Reşit Kibar’ın Ölümü ve Türk Tabipler Birliği’nin Açıklaması
Artvin Hopa’da bir mesire alanı projesine karşı çıkan köylülerden biri olan Reşit Kibar, şirket yetkilileri tarafından öldürüldü. Bu trajik olay, bölgede çevresel hakların korunması adına verilen mücadelenin ne denli tehlikeli bir hal aldığını bir kez daha gözler önüne serdi. Türk Tabipler Birliği Merkez Konseyi, Kibar’ın, hırsla hareket eden sermaye temsilcilerinin tetikçileri tarafından katledildiğini belirterek durumu kınadı.

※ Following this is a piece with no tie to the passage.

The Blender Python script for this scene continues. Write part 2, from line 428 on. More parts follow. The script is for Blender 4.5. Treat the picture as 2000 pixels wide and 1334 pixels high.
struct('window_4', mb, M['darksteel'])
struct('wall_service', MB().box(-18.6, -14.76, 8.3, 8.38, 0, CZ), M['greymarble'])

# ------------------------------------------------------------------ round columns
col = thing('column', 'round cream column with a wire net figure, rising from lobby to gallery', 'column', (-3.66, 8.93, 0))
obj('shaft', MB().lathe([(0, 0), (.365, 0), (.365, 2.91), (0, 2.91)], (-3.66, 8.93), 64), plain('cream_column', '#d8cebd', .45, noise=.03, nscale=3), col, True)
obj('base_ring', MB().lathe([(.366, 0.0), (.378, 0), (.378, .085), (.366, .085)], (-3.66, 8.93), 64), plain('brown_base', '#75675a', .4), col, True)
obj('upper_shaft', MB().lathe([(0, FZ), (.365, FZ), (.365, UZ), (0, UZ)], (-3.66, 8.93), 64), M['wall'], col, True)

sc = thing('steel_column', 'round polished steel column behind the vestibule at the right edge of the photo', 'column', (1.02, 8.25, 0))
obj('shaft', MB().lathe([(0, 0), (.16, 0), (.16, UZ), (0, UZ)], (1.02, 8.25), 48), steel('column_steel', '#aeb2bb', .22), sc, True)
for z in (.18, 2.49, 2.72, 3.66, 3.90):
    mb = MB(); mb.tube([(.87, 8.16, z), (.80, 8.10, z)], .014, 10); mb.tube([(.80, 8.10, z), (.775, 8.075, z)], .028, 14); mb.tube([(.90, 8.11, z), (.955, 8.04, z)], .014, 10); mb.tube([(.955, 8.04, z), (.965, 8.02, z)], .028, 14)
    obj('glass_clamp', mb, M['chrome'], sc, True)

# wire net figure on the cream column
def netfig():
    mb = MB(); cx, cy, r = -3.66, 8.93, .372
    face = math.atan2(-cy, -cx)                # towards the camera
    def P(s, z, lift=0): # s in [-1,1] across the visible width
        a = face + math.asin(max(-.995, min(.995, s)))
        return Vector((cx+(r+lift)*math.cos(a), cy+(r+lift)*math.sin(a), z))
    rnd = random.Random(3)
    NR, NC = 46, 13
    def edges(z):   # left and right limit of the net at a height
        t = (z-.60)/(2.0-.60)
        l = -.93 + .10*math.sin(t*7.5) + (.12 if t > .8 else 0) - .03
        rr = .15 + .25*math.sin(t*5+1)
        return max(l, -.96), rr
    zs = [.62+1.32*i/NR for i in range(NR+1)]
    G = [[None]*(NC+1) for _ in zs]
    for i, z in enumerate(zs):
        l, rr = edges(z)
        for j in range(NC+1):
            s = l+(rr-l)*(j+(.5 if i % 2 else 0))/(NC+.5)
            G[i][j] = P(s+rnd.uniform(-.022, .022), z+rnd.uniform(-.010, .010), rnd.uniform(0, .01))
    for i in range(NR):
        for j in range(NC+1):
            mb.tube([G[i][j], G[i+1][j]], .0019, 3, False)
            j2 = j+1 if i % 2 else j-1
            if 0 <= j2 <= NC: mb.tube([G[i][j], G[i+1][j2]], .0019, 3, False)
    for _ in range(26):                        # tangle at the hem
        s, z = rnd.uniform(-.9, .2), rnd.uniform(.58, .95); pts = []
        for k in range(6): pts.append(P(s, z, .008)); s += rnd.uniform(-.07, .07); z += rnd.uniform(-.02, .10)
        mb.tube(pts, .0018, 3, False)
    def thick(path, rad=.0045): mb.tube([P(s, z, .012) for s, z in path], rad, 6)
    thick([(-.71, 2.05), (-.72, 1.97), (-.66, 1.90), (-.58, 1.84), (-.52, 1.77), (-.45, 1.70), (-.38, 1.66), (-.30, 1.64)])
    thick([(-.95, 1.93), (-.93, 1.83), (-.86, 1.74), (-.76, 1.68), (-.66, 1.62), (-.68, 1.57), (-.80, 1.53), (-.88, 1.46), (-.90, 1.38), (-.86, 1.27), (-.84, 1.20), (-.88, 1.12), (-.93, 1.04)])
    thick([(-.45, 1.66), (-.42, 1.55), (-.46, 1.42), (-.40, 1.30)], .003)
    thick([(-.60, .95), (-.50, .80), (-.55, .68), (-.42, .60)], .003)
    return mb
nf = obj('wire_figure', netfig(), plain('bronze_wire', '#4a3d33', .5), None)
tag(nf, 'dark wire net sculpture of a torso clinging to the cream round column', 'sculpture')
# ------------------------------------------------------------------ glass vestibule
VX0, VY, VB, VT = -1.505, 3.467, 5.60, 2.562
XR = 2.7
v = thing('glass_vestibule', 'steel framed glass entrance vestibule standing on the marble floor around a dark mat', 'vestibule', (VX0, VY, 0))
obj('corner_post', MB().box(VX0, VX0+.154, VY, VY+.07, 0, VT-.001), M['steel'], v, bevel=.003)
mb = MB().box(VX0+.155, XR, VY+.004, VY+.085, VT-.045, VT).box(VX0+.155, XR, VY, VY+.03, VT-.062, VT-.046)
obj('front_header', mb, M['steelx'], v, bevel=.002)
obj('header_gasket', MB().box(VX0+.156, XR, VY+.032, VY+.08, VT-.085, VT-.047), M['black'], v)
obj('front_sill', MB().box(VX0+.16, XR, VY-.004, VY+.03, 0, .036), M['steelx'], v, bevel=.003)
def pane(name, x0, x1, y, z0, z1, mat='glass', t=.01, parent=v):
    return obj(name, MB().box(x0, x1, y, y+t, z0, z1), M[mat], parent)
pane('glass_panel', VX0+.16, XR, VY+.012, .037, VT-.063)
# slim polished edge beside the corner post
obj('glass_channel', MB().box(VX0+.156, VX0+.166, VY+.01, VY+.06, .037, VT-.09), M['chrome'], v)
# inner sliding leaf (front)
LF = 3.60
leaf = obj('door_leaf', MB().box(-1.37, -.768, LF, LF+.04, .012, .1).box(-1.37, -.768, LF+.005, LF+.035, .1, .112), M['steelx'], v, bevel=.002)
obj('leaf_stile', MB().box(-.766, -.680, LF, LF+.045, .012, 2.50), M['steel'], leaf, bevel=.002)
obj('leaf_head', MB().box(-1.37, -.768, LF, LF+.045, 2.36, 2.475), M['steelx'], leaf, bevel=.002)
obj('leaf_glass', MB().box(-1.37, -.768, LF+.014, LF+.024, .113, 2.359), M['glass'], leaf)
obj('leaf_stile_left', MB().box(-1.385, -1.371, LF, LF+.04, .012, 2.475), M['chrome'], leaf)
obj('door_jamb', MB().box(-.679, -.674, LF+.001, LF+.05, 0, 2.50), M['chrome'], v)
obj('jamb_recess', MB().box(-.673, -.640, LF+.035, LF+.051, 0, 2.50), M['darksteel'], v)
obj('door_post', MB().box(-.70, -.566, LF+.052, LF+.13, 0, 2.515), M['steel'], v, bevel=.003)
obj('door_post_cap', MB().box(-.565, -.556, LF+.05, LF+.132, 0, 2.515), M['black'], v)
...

Doğayı Paraya Dönüştürme İhtirası
Hopa’da gerçekleştirilen ‘Konaklamalı Mesire Alanı Projesi’ne karşı çıkan köylülerden üçü, şirket yetkilisi Muhammet Ustabaş tarafından silahlı saldırıya uğradı. 46 yaşındaki Reşit Kibar, bu saldırı sonucunda hayatını kaybetti. Olay anının televizyonlarda yayımlanması, toplumda büyük bir infial yarattı. Türk Tabipler Birliği Merkez Konseyi, bu konuda bir açıklama yaparak, “2011 yılında Hopa’da derelerine sahip çıkmaya çalışan Metin Lokumcu’nun, 2017 yılında ise Antalya’da bir taş ocağının neden olduğu orman katliamını önlemeye çalışan Büyüknohutçu çiftinin ölümünden sonra, yine Hopa’da 3 Eylül 2024 tarihinde doğasını ve yaşamını savunan Reşit Kibar adlı yurttaşımız, gözünü hırs bürümüş sermaye temsilcilerinin tetikçileri tarafından katledilmiştir. Temel insan haklarından biri olan çevre hakkı, anayasamızda şu şekilde tanımlanmıştır: “Herkes, sağlıklı ve dengeli bir çevrede yaşama hakkına sahiptir.” Doğayı sadece bir meta olarak gören çıkar çevreleri ve onlarla işbirliği yapan siyasi iktidarlar, doğayı ve yaşamı savunanların mücadelesini engel olarak değerlendirmektedir. Bu nedenle, yıllardır ekoloji mücadelesi veren bireyler ve örgütler hedef haline getirilmekte, şiddete maruz kalmakta ve maalesef öldürülmektedirler.
TTB Olarak Anayasal Hakkını Kullanan Yurttaşlara Yapılan Bu Saldırıyı Kınıyoruz
Yaşamak ve yaşatmak isteyen, yaşam ve sağlık hakkı için mücadele eden bizler; Artvin Cankurtaran’da “orman parkı projesi”ne karşı anayasal hakkını kullanan yurttaşlara yönelik gerçekleştirilen bu saldırıyı şiddetle kınıyoruz. Şiddetten arındırılmış, demokratik bir ülke ve sağlıklı bir toplum oluşturmak adına, dün olduğu gibi bugün de kararlılıkla mücadelemizi sürdüreceğiz. Ülkemizin dört bir yanında çevre hakkını savunanlara yönelik saldırılara karşı duran, Akbelen’den Cudi’ye, İliç’ten Cankurtaran’a kadar ekolojik yıkım ve doğa katliamlarına karşı yaşam alanlarını, doğayı ve ormanları korumak adına verilen mücadelelere destek olacağımızı kamuoyuna duyuruyoruz.